Le dernier baromètre santé de l'INPES montre par ailleurs que les modes de consommation du vin ont changé au fil du temps : 45 % des français sont désormais des consommateurs occasionnels et 38 % d'entre eux ne boivent pas de vin, chiffre qui pourrait atteindre 43 % en 2015.
On boit moins mais mieux dans notre pays : 85 % de la consommation du vin en France est effectuée à table et 90 % est réalisée en famille ou entre amis. Le vin est un art de vivre, un produit culturel et de transmission, une fierté nationale.
Divers exemples montrent par ailleurs qu'une taxe comportementale sur le vin serait inefficace au regard des objectifs poursuivis. A fiscalité constante, on constate ainsi une diminution structurelle - de l'ordre de 20 % sur la dernière décennie - de la consommation de vin en France. A contrario, la consommation des spiritueux est restée stable malgré l'alourdissement de la fiscalité adoptée dans le cadre de la loi de finances pour 2012. Au-delà de nos frontières, la politique de taxe élevée menée par le Royaume-Uni ne permet pas d'endiguer le développement de la pratique du binge drinking chez les jeunes.
La mise en place d'une telle fiscalité risquerait en revanche d'entraîner des reports de consommation vers des produits de moindre qualité et un approvisionnement vers des pays frontaliers moins taxés.
Les conclusions du rapport du bureau régional Europe de l'OMS 2012 doivent également nous interpeller. Ce document, qui définit un indice de dangerosité de l'alcool sur une échelle de 1 à 5, attribue aux pays du sud de l'Europe, à la fois producteurs de vin et bénéficiant d'une fiscalité favorable, des indices moins élevés qu'aux pays du Nord du continent qui se caractérisent pourtant par une fiscalité élevée. L'existence d'une culture du vin et d'une éducation au produit dès le plus jeune âge réduirait donc la dangerosité de la consommation de boissons alcoolisées.

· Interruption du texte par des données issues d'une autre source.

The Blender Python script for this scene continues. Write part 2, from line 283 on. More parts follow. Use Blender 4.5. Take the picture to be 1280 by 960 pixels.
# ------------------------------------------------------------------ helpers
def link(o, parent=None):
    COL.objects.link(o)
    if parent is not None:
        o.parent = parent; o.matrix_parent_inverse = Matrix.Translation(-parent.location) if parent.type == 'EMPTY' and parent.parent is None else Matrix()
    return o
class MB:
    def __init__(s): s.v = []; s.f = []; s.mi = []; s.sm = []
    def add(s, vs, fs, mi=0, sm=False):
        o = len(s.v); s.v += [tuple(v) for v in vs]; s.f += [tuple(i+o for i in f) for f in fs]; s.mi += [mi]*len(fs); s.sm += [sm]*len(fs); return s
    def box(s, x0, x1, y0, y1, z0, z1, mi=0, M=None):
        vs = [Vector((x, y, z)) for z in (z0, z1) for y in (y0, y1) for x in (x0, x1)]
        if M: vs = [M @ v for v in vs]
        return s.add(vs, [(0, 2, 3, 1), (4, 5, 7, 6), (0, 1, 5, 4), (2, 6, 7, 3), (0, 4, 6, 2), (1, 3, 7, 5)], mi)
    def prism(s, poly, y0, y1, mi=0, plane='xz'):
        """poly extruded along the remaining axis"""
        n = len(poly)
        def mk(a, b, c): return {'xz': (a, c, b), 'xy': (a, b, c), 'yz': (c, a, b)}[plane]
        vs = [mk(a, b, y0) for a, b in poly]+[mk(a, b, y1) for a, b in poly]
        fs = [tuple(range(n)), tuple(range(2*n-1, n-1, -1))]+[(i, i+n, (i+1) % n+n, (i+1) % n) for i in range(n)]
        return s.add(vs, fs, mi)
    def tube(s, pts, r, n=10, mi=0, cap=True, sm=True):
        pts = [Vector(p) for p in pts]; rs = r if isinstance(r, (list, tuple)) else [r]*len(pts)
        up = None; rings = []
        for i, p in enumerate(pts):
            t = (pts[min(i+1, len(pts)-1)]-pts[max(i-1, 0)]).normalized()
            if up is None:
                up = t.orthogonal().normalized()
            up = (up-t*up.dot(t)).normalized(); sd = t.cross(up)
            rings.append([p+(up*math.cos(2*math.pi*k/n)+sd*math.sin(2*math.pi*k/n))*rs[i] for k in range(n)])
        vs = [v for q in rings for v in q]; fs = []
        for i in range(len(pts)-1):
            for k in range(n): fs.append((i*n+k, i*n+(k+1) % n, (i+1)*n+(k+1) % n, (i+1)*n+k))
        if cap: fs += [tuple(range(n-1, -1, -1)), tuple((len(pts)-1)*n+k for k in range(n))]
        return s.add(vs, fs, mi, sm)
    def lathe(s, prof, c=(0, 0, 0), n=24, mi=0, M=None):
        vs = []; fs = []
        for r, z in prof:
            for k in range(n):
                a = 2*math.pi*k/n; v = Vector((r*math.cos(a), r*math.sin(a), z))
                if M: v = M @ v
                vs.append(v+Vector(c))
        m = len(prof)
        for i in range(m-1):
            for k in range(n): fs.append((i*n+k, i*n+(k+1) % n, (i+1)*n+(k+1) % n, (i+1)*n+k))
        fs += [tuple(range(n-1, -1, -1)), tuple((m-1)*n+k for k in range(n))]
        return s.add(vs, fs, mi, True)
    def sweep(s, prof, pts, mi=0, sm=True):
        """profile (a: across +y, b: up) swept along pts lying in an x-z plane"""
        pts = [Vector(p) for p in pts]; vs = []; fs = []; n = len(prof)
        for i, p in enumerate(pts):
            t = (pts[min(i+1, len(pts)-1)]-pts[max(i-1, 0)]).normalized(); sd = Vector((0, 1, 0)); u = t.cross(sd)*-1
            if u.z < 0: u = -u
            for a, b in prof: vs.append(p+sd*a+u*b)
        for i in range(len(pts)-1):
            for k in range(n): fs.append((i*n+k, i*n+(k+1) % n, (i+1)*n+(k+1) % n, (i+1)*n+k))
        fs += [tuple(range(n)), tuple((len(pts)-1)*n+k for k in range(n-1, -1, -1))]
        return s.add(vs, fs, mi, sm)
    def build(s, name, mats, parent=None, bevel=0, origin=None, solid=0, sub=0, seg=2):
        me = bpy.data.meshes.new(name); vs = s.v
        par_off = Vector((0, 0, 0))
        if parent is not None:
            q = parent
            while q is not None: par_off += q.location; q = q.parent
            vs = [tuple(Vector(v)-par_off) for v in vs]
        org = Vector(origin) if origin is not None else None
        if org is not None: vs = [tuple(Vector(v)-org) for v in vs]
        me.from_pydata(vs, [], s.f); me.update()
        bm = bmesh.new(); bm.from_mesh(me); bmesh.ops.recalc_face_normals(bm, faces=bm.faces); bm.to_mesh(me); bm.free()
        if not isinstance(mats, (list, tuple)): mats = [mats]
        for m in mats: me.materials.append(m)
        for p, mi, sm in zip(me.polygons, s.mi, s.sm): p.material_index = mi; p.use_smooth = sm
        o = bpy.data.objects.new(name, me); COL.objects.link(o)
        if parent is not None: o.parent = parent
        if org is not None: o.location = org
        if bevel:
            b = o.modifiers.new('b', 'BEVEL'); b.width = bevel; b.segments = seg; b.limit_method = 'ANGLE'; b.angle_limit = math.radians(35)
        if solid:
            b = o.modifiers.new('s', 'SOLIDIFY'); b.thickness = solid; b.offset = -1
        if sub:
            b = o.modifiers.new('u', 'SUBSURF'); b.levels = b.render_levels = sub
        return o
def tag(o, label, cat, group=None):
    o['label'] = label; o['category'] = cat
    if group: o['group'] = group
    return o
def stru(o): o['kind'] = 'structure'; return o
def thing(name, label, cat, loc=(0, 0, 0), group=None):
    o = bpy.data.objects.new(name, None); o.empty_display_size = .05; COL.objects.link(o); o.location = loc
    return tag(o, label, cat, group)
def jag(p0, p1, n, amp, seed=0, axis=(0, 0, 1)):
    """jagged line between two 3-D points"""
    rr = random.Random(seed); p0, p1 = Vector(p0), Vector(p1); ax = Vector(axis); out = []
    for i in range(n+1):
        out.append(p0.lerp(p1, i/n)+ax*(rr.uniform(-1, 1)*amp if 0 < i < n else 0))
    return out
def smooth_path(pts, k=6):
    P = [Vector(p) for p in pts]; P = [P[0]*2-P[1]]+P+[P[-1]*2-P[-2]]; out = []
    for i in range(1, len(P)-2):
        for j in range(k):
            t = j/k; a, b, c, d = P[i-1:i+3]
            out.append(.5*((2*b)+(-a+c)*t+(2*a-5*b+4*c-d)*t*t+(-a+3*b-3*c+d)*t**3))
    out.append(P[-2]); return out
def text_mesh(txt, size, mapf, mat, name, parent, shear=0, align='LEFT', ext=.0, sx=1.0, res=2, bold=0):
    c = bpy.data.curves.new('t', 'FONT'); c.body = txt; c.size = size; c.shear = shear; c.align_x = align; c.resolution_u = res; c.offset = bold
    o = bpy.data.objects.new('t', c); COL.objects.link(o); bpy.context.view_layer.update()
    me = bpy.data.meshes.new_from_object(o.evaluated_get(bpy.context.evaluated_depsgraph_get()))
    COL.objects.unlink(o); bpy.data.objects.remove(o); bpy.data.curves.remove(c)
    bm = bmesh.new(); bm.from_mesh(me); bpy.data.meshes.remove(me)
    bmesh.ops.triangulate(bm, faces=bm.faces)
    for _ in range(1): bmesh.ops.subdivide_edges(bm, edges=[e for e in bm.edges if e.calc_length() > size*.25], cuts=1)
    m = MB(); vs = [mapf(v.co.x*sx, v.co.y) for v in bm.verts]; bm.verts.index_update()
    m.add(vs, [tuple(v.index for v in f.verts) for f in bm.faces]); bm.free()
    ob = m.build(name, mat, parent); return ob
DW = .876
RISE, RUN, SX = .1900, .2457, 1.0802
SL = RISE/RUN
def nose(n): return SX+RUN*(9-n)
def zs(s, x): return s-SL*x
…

Les données relatives à l'âge de la première alcoolisation nous préoccupent néanmoins : onze ans chez les garçons et treize ans chez les filles. La prise en charge de ces comportements à risque ne peut s'effectuer que par la mise en oeuvre d'une véritable éducation aux arômes et aux goûts dans notre pays.
Le dernier axe de mon exposé concerne le caractère déstabilisant d'une fiscalité comportementale sur l'économie de notre filière.
Je tiens d'abord à préciser que le chiffre des exportations françaises de vin masque d'importantes disparités entre les 87 000 exploitations réparties dans les soixante-six départements producteurs de vins. La Loire n'est pas le Bordelais et le Beaujolais n'est pas la Champagne.
Si la fiscalité est restée constante ces dernières décennies, les droits de circulation et la taxe sur la valeur ajoutée représentent tout de même plus d'un milliard d'euros de recettes fiscales en 2012. S'ajoutent à ce chiffre les recettes issues du foncier viticole qui fait vivre nos régions, qui façonne nos paysages et qui crée un maillage local et régional d'exploitation.
Nous tenons par ailleurs à vous alerter sur la vulnérabilité de notre filière : une exploitation sur quatre a fermé depuis 2000, un viticulteur sur quatre a plus de soixante ans et 73 % des exploitants arrivant à l'âge de la retraite ne savent pas à qui transmettre leur exploitation. Nous sommes préoccupés aujourd'hui par le manque d'attractivité de nos métiers.
Dans ces conditions, une pression fiscale supplémentaire serait injuste : elle impacterait les viticulteurs les plus fragiles, ceux qui n'ont pas les moyens d'aller conquérir des marchés à l'export.
Enfin, nous regrettons que sur le milliard d'euros de recettes fiscales issues du vin, 10 % seulement soient alloués à l'INPES, organisme en charge de mener des politiques de prévention et d'éducation permettant de lutter efficacement contre les excès.